Redflagsabounded · 06/04/2025 00:21

All I will say is I had parents who were wonderful in most ways but both very anxious and controlling about normal growing up stuff. I moved out when I was 17 as it was stifling

Oblahdeeoblahdoe · 06/04/2025 00:29

mamajong · 06/04/2025 00:09

Mine had more freedom but it's hard to say what's appropriate without knowing the area you live, the maturity of your DD and if she is walking part way on her own or if her friends live close by. Calling her every hour is excessive, I used to ask mine to check in with me if they changed location. The chores also should be enforced- we have a chores rota in return for an allowance and freedom - no chores = no going out. If they break a boundary then there's a consequence e.g if they are home 30mins late without alerting me there's an issue they have to.come home 30 mins earlier the next day. Now at 15 & 17 we have a mutual respect - they can challenge a rule if they make their case calmly and ahead of time. They are allowed to ask but I'm.allowef to say no and that's final, but I will explain why.

I absolutely agree with this post.

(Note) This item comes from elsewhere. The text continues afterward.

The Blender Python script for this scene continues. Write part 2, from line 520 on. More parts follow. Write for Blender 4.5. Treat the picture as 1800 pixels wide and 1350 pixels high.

Your DD has to learn there are consequences to her behaviour and the drinking vodka last year and bringing a boy home did her no favours.
Have a good chat with her and come to a consensus, you'll hold off on the phone calls IF she communicates better with you. Also, try to agree (or negotiate) a home arrival time but she has to stick with it or there will be consequences. It's tough parenting teenagers and you're obviously anxious about her, but she has to earn your trust too.